Set problem: Extract all of the data and reproduce it precisely.

Given material:
## begin
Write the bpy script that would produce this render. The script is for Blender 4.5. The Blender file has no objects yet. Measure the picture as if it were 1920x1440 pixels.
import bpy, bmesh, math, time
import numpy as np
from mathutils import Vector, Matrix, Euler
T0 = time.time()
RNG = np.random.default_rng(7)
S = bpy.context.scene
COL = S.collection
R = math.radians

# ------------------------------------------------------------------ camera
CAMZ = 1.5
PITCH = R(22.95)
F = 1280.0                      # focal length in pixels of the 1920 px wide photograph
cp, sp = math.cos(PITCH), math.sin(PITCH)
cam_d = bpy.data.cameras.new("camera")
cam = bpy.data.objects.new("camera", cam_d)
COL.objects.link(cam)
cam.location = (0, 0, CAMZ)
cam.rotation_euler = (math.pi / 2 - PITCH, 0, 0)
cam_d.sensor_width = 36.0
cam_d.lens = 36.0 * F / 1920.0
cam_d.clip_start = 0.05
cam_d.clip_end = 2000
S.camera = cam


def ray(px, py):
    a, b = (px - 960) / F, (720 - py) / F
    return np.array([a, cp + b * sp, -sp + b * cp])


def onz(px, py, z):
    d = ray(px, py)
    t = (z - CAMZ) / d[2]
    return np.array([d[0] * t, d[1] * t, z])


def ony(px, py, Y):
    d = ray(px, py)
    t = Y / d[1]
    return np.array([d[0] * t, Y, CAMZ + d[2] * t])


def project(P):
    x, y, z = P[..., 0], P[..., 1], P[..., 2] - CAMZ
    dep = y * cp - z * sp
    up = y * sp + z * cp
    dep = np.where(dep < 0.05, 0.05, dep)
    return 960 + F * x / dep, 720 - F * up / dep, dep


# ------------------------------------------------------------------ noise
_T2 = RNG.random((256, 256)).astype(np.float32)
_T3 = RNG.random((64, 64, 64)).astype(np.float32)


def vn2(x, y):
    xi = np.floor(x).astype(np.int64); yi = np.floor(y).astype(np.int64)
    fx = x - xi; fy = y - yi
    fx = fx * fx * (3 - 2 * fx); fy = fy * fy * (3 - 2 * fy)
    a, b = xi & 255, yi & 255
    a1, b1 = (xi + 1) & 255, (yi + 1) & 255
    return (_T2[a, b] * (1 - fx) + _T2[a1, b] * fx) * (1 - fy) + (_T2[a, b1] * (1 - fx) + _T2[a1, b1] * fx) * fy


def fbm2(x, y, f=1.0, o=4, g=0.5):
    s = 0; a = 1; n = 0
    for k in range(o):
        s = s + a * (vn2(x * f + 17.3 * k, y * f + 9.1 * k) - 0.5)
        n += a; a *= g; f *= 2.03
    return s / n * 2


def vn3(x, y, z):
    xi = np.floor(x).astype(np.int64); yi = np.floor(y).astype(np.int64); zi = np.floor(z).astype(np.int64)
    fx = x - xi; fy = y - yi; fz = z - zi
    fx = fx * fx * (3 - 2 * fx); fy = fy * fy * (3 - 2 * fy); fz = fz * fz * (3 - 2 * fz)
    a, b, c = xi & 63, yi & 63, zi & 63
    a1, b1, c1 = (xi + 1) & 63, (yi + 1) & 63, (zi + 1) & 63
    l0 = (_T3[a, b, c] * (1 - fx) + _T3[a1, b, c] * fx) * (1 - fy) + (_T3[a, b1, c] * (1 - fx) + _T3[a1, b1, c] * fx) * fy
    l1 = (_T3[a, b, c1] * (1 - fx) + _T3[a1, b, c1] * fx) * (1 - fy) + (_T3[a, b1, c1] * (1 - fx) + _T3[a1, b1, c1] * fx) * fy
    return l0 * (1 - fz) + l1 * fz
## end
Solution to this exercise:
Write the bpy script that would produce this render. The script is for Blender 4.5. The Blender file has no objects yet. Measure the picture as if it were 1920x1440 pixels.
import bpy, bmesh, math, time
import numpy as np
from mathutils import Vector, Matrix, Euler
T0 = time.time()
RNG = np.random.default_rng(7)
S = bpy.context.scene
COL = S.collection
R = math.radians

# ------------------------------------------------------------------ camera
CAMZ = 1.5
PITCH = R(22.95)
F = 1280.0                      # focal length in pixels of the 1920 px wide photograph
cp, sp = math.cos(PITCH), math.sin(PITCH)
cam_d = bpy.data.cameras.new("camera")
cam = bpy.data.objects.new("camera", cam_d)
COL.objects.link(cam)
cam.location = (0, 0, CAMZ)
cam.rotation_euler = (math.pi / 2 - PITCH, 0, 0)
cam_d.sensor_width = 36.0
cam_d.lens = 36.0 * F / 1920.0
cam_d.clip_start = 0.05
cam_d.clip_end = 2000
S.camera = cam


def ray(px, py):
    a, b = (px - 960) / F, (720 - py) / F
    return np.array([a, cp + b * sp, -sp + b * cp])


def onz(px, py, z):
    d = ray(px, py)
    t = (z - CAMZ) / d[2]
    return np.array([d[0] * t, d[1] * t, z])


def ony(px, py, Y):
    d = ray(px, py)
    t = Y / d[1]
    return np.array([d[0] * t, Y, CAMZ + d[2] * t])


def project(P):
    x, y, z = P[..., 0], P[..., 1], P[..., 2] - CAMZ
    dep = y * cp - z * sp
    up = y * sp + z * cp
    dep = np.where(dep < 0.05, 0.05, dep)
    return 960 + F * x / dep, 720 - F * up / dep, dep


# ------------------------------------------------------------------ noise
_T2 = RNG.random((256, 256)).astype(np.float32)
_T3 = RNG.random((64, 64, 64)).astype(np.float32)


def vn2(x, y):
    xi = np.floor(x).astype(np.int64); yi = np.floor(y).astype(np.int64)
    fx = x - xi; fy = y - yi
    fx = fx * fx * (3 - 2 * fx); fy = fy * fy * (3 - 2 * fy)
    a, b = xi & 255, yi & 255
    a1, b1 = (xi + 1) & 255, (yi + 1) & 255
    return (_T2[a, b] * (1 - fx) + _T2[a1, b] * fx) * (1 - fy) + (_T2[a, b1] * (1 - fx) + _T2[a1, b1] * fx) * fy


def fbm2(x, y, f=1.0, o=4, g=0.5):
    s = 0; a = 1; n = 0
    for k in range(o):
        s = s + a * (vn2(x * f + 17.3 * k, y * f + 9.1 * k) - 0.5)
        n += a; a *= g; f *= 2.03
    return s / n * 2


def vn3(x, y, z):
    xi = np.floor(x).astype(np.int64); yi = np.floor(y).astype(np.int64); zi = np.floor(z).astype(np.int64)
    fx = x - xi; fy = y - yi; fz = z - zi
    fx = fx * fx * (3 - 2 * fx); fy = fy * fy * (3 - 2 * fy); fz = fz * fz * (3 - 2 * fz)
    a, b, c = xi & 63, yi & 63, zi & 63
    a1, b1, c1 = (xi + 1) & 63, (yi + 1) & 63, (zi + 1) & 63
    l0 = (_T3[a, b, c] * (1 - fx) + _T3[a1, b, c] * fx) * (1 - fy) + (_T3[a, b1, c] * (1 - fx) + _T3[a1, b1, c] * fx) * fy
    l1 = (_T3[a, b, c1] * (1 - fx) + _T3[a1, b, c1] * fx) * (1 - fy) + (_T3[a, b1, c1] * (1 - fx) + _T3[a1, b1, c1] * fx) * fy
    return l0 * (1 - fz) + l1 * fz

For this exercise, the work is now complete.